During her family’s Thanksgiving dinners, freshman Janie Davis recalls scanning the table and seeing all of their traditional thanksgiving dishes, including of course the Tofurkey.
Davis and her family are vegetarians for moral reasons, and pass up the traditional Thanksgiving turkey in their holiday feast, often in favor of extra helpings of side dishes.
“I’ve been asked that before: ‘Do you celebrate Thanksgiving? What do you guys do?’ and stuff like that,” Davis said. “Really we aren’t that much different than most families. We just skip on the turkey, the side dishes are the good stuff I think anyway.”
Davis and her family cringe at the thought of the bird abuse that millions of turkeys go through on a yearly basis just for this one meal, so the Davis family boycotted it when Davis was a young child.
Davis sited how the birds are treated while being fattened up all year just for the one day. She said they are shoved in “way too small” of cages, kicked around, thrown around and slung around by their necks, just to commemorate a tradition that is inaccurate.
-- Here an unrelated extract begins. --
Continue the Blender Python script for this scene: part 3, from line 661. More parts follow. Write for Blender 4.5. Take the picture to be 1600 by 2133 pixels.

She said the original Thanksgiving was about the feast and “togetherness,” not all about cooking and eating a certain bird.
When they originally began having the holiday feast without turkey, Davis recalls her parents substituting the meat with Tofurkey, a soy-based product that boasts a turkey-like texture and flavor.
“It was so disgusting,” Davis said. “I remember as a little kid almost crying it was so gross. Needless to say, Tofurkey never made an appearance at the table again.”
Davis doesn’t feel like she is missing out on a turkey day tradition by boycotting the meat.
“It’s all about the delicious cranberry sauce, mashed potatoes, sweet potatoes and stuffing – vegetarian of course,” Davis said.